Джон с гордостью показал мне непереплетенные страницы и я сразу узнал несколько гротескных рисунков и его нелепые четверостишия тех бесславных лет, которые мы провели в Куари Бэнк, где Джон часто разнообразил серые дни, украдкой подбрасывая на мою парту клочки бумаги — в те секунды, когда учитель отворачивался. Затем он поведал мне, что поначалу собирался открыть «В своей манере письма» посвящением: «Питу, который первым прочел все это». Но, зная, что Мими будет возмущена, если он посвятит книгу мне, а не ей, Джон решил отвести страницу для посвящений рисунку таинственного кудрявого паренька, на голове и руках которого сидели странного вида птицы. Как сообщил мне Джон, это была его карикатура на Вашего покорного слугу — и способ скрытого посвящения этой книги мне без оскорбления чувств его тетушки. И без слов понятно, что я был необычайно польщен…
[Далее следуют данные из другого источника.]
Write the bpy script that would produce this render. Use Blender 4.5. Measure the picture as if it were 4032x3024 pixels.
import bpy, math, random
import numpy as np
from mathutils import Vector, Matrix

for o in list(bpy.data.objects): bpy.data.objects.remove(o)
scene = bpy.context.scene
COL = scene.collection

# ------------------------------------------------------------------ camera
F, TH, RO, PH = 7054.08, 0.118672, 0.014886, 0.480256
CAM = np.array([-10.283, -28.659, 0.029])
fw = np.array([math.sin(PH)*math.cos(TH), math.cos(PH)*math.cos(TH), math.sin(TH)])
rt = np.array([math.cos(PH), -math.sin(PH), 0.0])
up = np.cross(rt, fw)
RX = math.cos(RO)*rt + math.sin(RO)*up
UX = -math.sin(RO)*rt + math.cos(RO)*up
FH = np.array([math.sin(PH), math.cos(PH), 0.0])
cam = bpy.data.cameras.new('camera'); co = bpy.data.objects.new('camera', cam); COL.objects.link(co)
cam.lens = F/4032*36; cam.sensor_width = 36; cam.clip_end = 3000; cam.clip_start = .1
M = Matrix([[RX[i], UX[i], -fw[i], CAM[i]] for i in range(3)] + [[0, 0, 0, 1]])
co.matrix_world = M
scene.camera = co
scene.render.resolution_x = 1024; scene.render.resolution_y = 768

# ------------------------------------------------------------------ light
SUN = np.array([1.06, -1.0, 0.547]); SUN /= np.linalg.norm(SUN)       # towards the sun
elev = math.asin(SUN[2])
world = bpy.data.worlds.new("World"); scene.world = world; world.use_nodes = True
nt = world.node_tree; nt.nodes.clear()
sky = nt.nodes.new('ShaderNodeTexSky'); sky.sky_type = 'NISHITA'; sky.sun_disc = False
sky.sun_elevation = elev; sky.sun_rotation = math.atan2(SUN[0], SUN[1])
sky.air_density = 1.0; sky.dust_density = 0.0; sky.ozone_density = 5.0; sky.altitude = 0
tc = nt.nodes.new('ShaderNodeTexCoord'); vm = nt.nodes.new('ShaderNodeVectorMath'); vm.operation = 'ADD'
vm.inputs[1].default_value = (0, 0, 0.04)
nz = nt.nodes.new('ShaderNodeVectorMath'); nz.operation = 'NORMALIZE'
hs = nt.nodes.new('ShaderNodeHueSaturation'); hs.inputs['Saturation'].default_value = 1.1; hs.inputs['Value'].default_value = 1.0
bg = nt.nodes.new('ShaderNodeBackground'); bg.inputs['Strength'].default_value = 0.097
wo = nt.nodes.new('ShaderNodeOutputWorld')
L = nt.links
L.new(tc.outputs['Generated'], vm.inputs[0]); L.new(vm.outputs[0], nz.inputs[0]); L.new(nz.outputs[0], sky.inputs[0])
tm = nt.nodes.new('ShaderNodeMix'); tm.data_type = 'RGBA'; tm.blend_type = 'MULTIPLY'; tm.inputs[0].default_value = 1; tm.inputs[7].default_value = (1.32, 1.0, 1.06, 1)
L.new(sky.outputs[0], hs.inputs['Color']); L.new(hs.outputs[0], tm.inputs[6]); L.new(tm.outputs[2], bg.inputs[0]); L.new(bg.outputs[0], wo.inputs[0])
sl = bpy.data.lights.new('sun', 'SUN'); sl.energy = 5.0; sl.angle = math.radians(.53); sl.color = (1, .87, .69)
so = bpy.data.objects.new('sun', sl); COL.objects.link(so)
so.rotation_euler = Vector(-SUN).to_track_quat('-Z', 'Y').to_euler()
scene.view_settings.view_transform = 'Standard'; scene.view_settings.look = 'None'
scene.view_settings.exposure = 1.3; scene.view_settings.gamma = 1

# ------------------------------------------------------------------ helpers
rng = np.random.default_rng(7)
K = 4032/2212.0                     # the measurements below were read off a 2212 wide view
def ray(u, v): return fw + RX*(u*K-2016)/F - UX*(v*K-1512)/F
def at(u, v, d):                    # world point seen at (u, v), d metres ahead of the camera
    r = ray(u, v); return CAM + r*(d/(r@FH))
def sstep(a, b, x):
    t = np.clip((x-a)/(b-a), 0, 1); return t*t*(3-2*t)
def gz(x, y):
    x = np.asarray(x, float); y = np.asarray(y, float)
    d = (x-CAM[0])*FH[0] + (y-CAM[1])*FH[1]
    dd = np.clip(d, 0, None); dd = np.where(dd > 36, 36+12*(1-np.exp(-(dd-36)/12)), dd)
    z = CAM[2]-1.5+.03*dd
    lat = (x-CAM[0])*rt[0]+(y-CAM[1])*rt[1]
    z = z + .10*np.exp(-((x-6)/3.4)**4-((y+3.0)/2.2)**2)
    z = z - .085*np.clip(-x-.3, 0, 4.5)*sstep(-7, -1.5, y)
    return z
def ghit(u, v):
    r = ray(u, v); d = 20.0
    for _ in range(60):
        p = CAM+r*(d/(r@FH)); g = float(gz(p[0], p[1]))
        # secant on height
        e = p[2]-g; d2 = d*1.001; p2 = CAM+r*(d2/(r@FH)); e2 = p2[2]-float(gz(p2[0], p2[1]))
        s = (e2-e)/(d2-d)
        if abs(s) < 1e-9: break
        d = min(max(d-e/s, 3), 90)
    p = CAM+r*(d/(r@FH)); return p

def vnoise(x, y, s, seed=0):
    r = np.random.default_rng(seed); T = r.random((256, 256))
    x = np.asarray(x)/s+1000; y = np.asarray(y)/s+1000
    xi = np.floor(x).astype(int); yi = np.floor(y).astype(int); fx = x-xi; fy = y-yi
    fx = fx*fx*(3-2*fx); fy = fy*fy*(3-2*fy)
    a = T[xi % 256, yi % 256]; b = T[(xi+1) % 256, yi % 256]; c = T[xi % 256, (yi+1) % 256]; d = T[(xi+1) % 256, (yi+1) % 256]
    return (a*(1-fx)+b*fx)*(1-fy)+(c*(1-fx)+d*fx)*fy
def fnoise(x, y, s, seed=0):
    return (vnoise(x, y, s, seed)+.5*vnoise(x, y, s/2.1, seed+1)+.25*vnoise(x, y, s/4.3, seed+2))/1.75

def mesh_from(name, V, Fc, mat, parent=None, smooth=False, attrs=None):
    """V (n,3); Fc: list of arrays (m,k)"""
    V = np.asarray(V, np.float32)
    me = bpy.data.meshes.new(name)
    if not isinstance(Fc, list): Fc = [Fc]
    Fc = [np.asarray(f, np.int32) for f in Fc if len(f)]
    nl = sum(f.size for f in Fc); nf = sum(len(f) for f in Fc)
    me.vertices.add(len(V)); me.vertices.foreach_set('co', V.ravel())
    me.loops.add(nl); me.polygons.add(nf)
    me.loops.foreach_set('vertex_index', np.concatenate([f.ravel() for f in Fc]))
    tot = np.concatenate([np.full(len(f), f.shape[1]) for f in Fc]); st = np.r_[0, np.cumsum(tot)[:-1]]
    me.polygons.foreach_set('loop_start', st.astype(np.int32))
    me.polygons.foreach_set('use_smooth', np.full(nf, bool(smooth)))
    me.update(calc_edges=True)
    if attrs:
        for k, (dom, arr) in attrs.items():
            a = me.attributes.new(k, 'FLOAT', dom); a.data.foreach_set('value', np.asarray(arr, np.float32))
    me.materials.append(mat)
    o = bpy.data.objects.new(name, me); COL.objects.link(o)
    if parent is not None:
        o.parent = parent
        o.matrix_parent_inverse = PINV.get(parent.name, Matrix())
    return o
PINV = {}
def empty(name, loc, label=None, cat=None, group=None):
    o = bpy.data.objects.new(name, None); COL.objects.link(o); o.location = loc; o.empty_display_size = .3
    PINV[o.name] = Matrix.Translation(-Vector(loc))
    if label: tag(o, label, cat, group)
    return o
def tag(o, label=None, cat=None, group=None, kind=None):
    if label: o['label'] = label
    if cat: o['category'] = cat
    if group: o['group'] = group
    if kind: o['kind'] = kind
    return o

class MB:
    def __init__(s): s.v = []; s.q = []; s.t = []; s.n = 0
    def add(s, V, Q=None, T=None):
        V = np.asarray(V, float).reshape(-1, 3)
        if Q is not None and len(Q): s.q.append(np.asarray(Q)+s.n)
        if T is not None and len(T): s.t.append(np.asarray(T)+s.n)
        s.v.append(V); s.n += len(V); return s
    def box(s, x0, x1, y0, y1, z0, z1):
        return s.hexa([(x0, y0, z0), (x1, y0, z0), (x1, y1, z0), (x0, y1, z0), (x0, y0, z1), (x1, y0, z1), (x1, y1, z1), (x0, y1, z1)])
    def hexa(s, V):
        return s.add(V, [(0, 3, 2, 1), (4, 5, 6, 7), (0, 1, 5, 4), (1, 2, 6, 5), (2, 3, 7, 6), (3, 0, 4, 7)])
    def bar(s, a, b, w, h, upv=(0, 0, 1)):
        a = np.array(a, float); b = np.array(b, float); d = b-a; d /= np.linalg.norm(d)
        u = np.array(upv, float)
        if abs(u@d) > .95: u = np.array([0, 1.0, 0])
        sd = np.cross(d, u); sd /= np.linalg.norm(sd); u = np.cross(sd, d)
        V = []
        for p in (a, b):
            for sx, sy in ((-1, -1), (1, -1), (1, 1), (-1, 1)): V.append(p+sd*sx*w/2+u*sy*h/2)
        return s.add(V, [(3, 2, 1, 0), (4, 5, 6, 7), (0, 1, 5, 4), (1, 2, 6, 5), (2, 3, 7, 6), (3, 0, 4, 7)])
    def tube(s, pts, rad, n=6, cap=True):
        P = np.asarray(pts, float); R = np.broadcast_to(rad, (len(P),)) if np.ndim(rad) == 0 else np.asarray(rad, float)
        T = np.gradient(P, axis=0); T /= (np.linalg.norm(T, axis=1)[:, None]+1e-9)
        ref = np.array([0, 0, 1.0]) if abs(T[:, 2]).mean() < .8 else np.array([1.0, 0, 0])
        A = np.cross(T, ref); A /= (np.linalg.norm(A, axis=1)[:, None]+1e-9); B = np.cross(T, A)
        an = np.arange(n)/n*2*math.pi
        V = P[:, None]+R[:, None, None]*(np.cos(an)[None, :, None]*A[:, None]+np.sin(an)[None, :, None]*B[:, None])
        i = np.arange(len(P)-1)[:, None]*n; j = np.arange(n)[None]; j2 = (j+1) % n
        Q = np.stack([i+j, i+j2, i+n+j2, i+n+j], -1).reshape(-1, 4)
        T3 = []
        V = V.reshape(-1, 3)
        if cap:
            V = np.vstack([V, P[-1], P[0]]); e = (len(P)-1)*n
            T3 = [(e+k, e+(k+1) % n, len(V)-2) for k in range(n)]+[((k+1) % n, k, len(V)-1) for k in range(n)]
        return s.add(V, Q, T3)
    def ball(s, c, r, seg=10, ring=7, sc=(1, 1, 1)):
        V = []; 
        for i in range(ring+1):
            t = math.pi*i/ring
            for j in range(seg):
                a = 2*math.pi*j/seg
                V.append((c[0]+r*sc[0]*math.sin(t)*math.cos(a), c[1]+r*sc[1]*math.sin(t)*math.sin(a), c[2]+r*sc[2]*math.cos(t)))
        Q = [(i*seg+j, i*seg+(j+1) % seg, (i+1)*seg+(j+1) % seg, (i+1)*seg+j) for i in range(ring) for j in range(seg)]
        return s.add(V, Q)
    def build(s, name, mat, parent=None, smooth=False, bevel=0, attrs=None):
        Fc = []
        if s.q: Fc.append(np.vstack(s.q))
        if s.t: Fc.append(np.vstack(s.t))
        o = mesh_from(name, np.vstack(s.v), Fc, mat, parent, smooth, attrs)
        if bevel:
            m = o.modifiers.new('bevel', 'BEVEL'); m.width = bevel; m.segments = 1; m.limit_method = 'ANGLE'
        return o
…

В праздничный новогодний вечер к нам присоединились Джордж и Ринго. Они дали согласие отправиться на вечеринку, устроенную Джоном Блумом, печально известным магнатом стиральных машин, который упорно искал расположения БИТЛЗ. Всю свою жизнь Джон, словно сладкое, привлекал к себе «изобретателей чудес» всех мастей. «Блум говорит, что если мы дадим ему миллион фунтов, то через месяц он вернет нам два милилона!» — восторженно повторял он. «Ты будь поострожней, — сказал я. — Если кто-то действительно может такое сделать, он сделает это для себя, а не для тебя». Мои опасения, наверное, разделял и Брайан Эпстайн, ибо Блум, чьи беспрецедентные финансовые аферы привели в конце концов к огромному национальному скандалу, так и не смог запустить лапу в битловские деньги. Во всяком случае, большую часть предновогоднего вечера мы бродили по улицам, тщетно пытаясь отыскать дом Блума.
К нашим досадам добавились и приставания многочисленных прохожих, в том числе и элегантной женщины средних лет в меховом пальто. «Это он! — завизжала она. — Живой Битл! Я глазам своим не верю! Ах, подожди, я сейчас всем расскажу!»
«Вот, смотри, Пит, — шепотом пробормотал Джон и повернулся к этой даме с дружелюбной улыбкой. — Ты, старая ё…я корова, — произнес он приятным тоном. — Неужели тебе ни х…я не стыдно за такое поведение посреди улицы в твои-то годы, старая ты п…?»
Совершенно не замечая злобных оскорблений Джона, эта изысканная дама продолжала орать в своей истеричной манере: «Джон Леннон из БИТЛЗ! Надо скорее рассказать моему мужу!»
«Ну конечно, — с улыбкой кивнул Джон, — уё…й на х..й. Иди и расскажи всем, что ты видела великого Джона Леннона. Будь здорова, с Новым годом!»
«Ты видел, Пит? Люди настолько ослеплены имиджем Битла, что даже не слушают меня. Такие люди не услышат ни единого моего слова, что бы я ни говорил.»